“Dear friend,

dear trembling partner, what

surprises you most in what you feel,

earth’s radiance or your own delight?

For me, always

the delight is the surprise.”

From “Matins”

The Wild Iris by Louise Gluck.

A couple of weeks ago I read this collection of poems again. I had been on campus till 10pm and when I got home, I didn’t want to go to bed. So I read this until two in the morning, even though I had to teach in the morning and even though I was going to be observed. I say this because this is not normal for me–staying up late, putting off preparation, assignments.

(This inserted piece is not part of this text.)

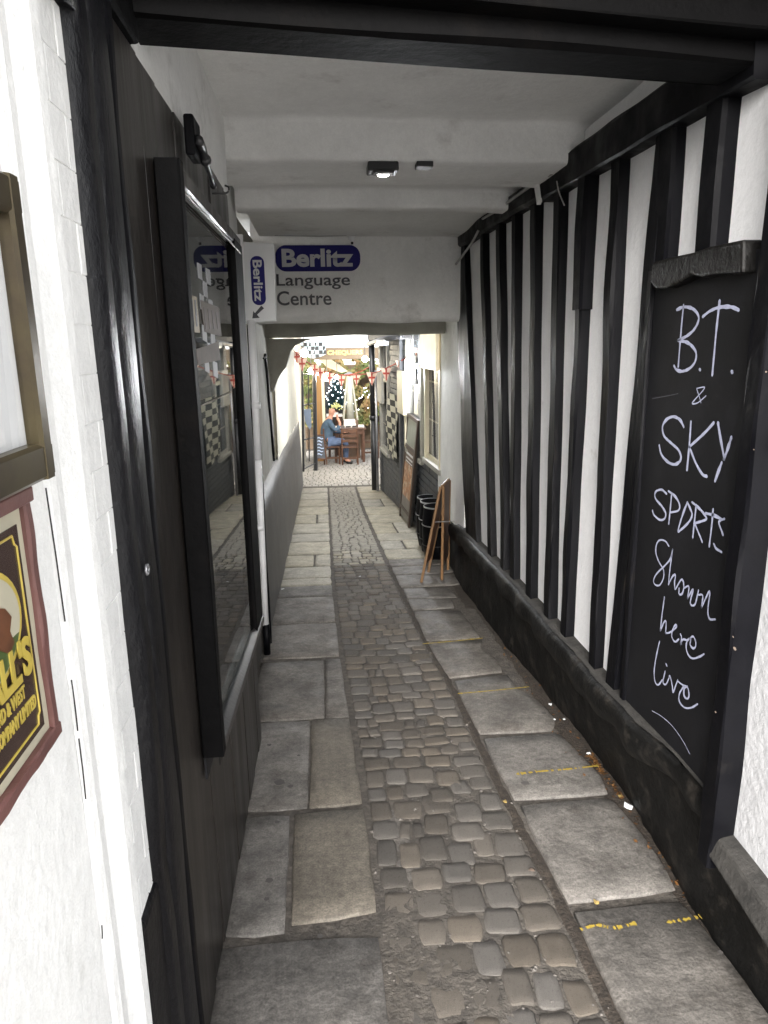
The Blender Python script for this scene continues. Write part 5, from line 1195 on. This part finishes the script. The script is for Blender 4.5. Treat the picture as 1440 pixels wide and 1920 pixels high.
for (hx, hy, hz, dirs) in ((.235,-.035,1.06,(0,.2,1)), (.48,.12,.70,(1,0,0))):
    for k in range(4):
        d = Vector(dirs).normalized(); s_ = Vector((0,1,0)) if dirs[0] else Vector((.6,.6,0)); o0 = Vector(V(hx,hy,hz))+s_*(k-1.5)*.018
        skin_body('finger', [(o0,.011),(o0+d*.035,.010),(o0+d*.06+Vector((-.008,0,-.008)),.008)], [(0,1),(1,2)], skin_m, pn, 1)
MB().ball(V(.205,0,1.17), .012, 5).build('nose', skin_m, pn); MB().ball(V(.11,-.083,1.18), .02, 5, 1.4).build('ear', skin_m, pn)
MB().box(bx+.195, bx+.203, by-.025, by+.025, bz+1.128, bz+1.134).build('mouth', maroon_m, pn)
for s_ in (-1, 1): MB().ball(V(.198,s_*.03,1.195), .008, 5).build('eye', dark_m, pn)

# ================================================================== LITTER
def scrap(px, py, s_, lab, m=litter_m, nm='paper_scrap', cat='litter', grp='white paper scraps on the alley floor'):
    p = floor_pt(px, py)+Vector((0, 0, .008)); p.x = min(p.x, 1.135); s_ *= 1.15; r_ = random.Random(px); n = 6; pts = []
    for k in range(n): a = 2*math.pi*k/n; pts.append(p+Vector((math.cos(a)*s_*r_.uniform(.6, 1.2), math.sin(a)*s_*r_.uniform(.6, 1.2), r_.uniform(0, .6)*s_+.002)))
    b = MB(); b.add(pts+[p+Vector((0, 0, s_*.7))]+[q-Vector((0, 0, .002)) for q in pts], [(k, (k+1) % n, 6) for k in range(n)]+[tuple(range(7, 7+n))]+[(k, (k+1) % n, 7+(k+1) % n, 7+k) for k in range(n)])
    b.build(nm, m, label=lab, cat=cat, group=grp, base=p)
scrap(1200,1515,.016,'white crumpled paper scrap nearest the big slab by the black plinth')
scrap(1128,1415,.011,'white paper scrap beside the brown leaves at the third yellow line')
scrap(1031,1324,.009,'white paper scrap in the gutter just past the second yellow line')
scrap(1092,1350,.006,'small white scrap against the black plinth ribs')
scrap(530,1107,.012,'white scrap lying at the foot of the left wall')
scrap(675,1083,.010,'white scrap on the cobbles in mid alley')
scrap(1348,1745,.008,'small white scrap at lower right beside the plinth foot')
scrap(1040,1352,.005,'tiny pale scrap on the dirt beside the fourth flagstone')
scrap(1118,1697,.010,'yellow leaf curl on the joint between two front right flagstones', leafy_m, 'fallen_leaf', 'leaf', 'single fallen leaves')
scrap(947,1507,.008,'pale leaf on the gutter joint near the right flagstones', leafy_m, 'fallen_leaf', 'leaf', 'single fallen leaves')
scrap(1193,1495,.010,'yellow-brown leaf beside the white crumpled paper scrap', leafy_m, 'fallen_leaf', 'leaf', 'single fallen leaves')
scrap(997,1635,.011,'brown leaf between the cobbles and the right flagstones', leaf_m, 'fallen_leaf', 'leaf', 'single fallen leaves')
lv = MB(); rl = random.Random(15)
for i in range(260):
    t = rl.random()
    if t < .4: px, py = rl.gauss(1135, 14), rl.gauss(1432, 12)
    elif t < .6: px, py = rl.gauss(1190, 9), rl.gauss(1482, 12)
    else:
        k = rl.random(); px, py = 930+k*420+rl.gauss(0, 8), 1215+k*560+rl.gauss(0, 10); px += 12
    p = floor_pt(px, py)
    p.x = min(p.x, 1.15-rl.random()*.02)
    p.z += rl.uniform(.002, .014); s_ = rl.uniform(.004, .011); u = Vector((rl.uniform(-1,1), rl.uniform(-1,1), rl.uniform(-.5,.5))).normalized()*s_; v = Vector((-u.y, u.x, rl.uniform(-.004,.004)))*.6
    lv.quad(p-u, p-v, p+u, p+v)
lv.build('leaf_litter', leaf_m, kind='stuff', base=(1.1,2.7,-.18), label='brown leaf litter drifted along the foot of the right plinth', cat='leaf litter')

I read this in the bathtub, surrounded by bubbles and lamplight:

“I’m talking

to you, you staring through

bars of high grass shaking

your little rattle–O

the soul! the soul! Is it enough

only to look inward? Contempt

for humanity is one thing, but why

disdain the expansive

field, your gaze rising over the clear heads

of the wild buttercups into what? Your poor

idea of heaven: absence

of change. Better than earth? How

would you know, who are neither

here nor there standing in our midst?”

(From “Field Flowers”)

Perhaps I cried. Perhaps in the moments when God speaks:

“Over the still world, a bird calls

waking solitary among black boughs.

You wanted to be born; I let you be born.

When has my grief ever gotten in the way of your pleasure?”

(From “End of Winter”)

Sometimes God surprises me–the way He speaks to me through poems, through wonder, in bubbles, in moments of quiet love that feel like sea waves.

Always, always, I want to ask Him: Why me? You, who created all of this.